De quels outils disposent les entreprises pour évaluer ce que les stock-options leur coûteront ?

Des outils de prévision existent mais leurs capacités de prédiction ont été fortement mises en cause par plusieurs études. Ces outils parient en effet tous sur une rationalité parfaite des acteurs économiques, en l’occurrence les cadres dirigeants disposant de stock-options. Or, cette forme de rationalité est loin d’être réaliste. Pour rendre compte de manière correcte de leur comportement, en fonction de l’évolution des performances de leur firme, il faut tenir compte aussi d’éléments psychologiques. Les connaissances ont beaucoup progressé sur ce plan. Grâce à des chercheurs en psychologie comportementale comme Amos Tversky ou Daniel Kahneman, on sait comment les affects et les biais psychologiques impactent le comportement des acteurs économiques. De nombreux chercheurs ont poursuivi ces dernières années leurs travaux. On sait aujourd’hui par exemple que les investisseurs individuels se réfèrent à des points d’ancrage historiques de cours pour fixer les niveaux de prise de bénéfices, ou encore qu’ils ont tendance à surpondérer les probabilités objectives des événements de gains extrêmes. J’ai créé un modèle qui permet d’anticiper les comportements des cadres dirigeants détenteurs de stock-options, en tenant compte de ce type de biais comportementaux.

Comment pouvez-vous savoir que votre outil de prévision est plus fiable que ceux qui existaient auparavant ?
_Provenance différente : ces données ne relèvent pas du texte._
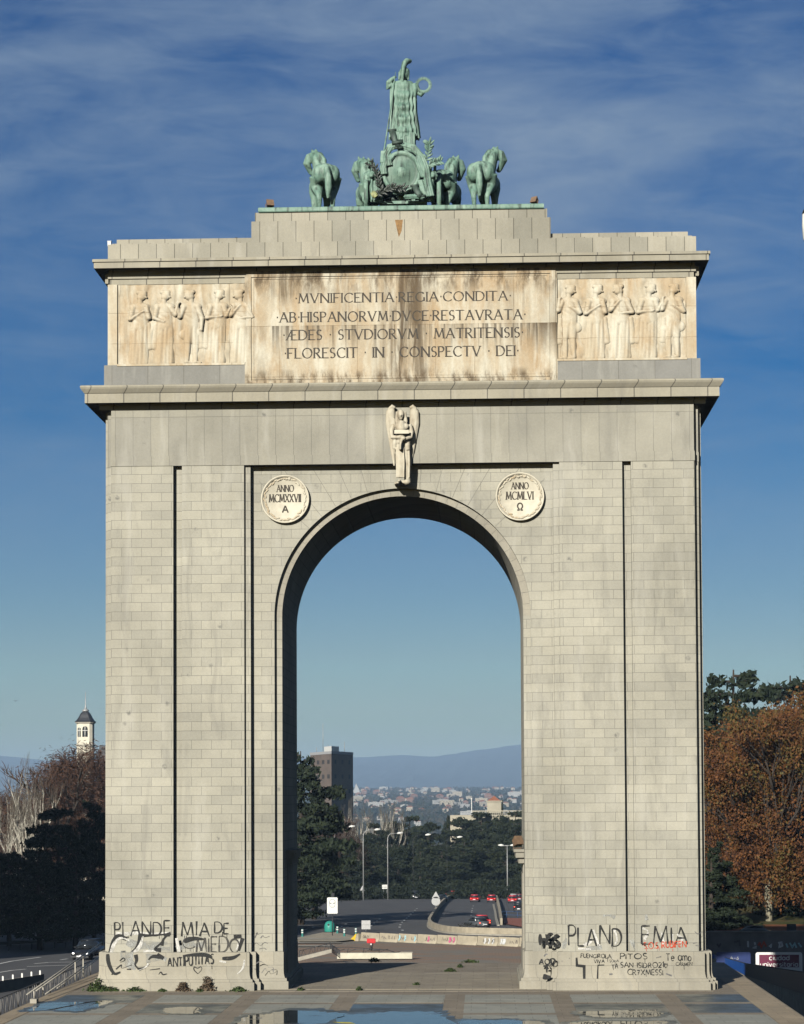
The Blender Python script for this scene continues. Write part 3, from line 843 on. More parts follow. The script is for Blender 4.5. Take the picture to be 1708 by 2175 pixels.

Nous avons pu tester la validité de notre modèle grâce à une base de données américaine comprenant plus de 500 plans de stock-options concernant 7 125 cadres avec au total 35 086 transactions entre 1983 et 2006. Quand les cadres concernés avaient-ils exercé leurs droits ? Quel avaient été leurs gains ? Combien avaient quitté leur entreprise ? En faisant tourner notre modèle, nous avons obtenu un taux d’erreur de prévision du comportement d’exercice significativement plus faible qu’avec les modèles traditionnels. Il est apparu par ailleurs, qu’en moyenne, les modèles qui faisaient l’hypothèse d’une rationalité parfaite des acteurs sous-estimaient les valeurs des stock-options, ce qui poserait un problème évident aux responsables des ressources humaines et aux directions financières.

L’écart entre les prédictions faites avec les modèles traditionnels et celles réalisées avec l’outil que vous avez développé est-il un écart constant ?

Nous avons mesuré l’écart entre les prédictions obtenues en tenant compte des biais psychologiques et les prédictions obtenues en pariant sur une rationalité parfaite des acteurs et montré que cet écart n’était pas stable. Il varie sensiblement en fonction de l’état d’esprit des cadres dirigeants. Leur plus ou moins grande impatience à toucher leur plus-value est un indicateur significatif de la manière dont ils perçoivent la situation de l’entreprise. Lorsqu’ils sont optimistes quant à l’avenir de la firme, ils sont désireux d’attendre que les cours montent encore, et ne réclament pas leur dû. Lorsqu’ils sont pessimistes, ils préfèrent rafler la mise tant qu’il est encore temps.

La manière dont cet écart évolue peut donc donner une information quant à l’état d’esprit des dirigeants ?

Au-delà de leur intérêt immédiat pour les directions financières et les directions RH des entreprises, nos travaux de recherche peuvent aboutir à la création d’un nouvel outil : un indice de l’état d’esprit des cadres dirigeants. Nous allons présenter cet indice à l’Institut Français des Administrateurs. Il pourrait également intéresser les instituts d’étude d’opinion.

Parcours

2003 : DEA en finance de l’université Paris Dauphine.

2004 : entre comme ingénieur financier chez Hewitt Associates.

2007 : rejoint Natixis Asset Management comme responsable de l’ingénierie quantitative du risque.

2012 : soutenance d’une thèse de doctorat consacrée à l’évaluation des stock-options en « juste valeur ».

2012 : devient directeur de l’ingénierie et de la recherche quantitative chez Natixis Asset Management.

2015 : recruté comme professeur associé de finance à Dauphine recherches en management, au sein de l’université Paris Dauphine.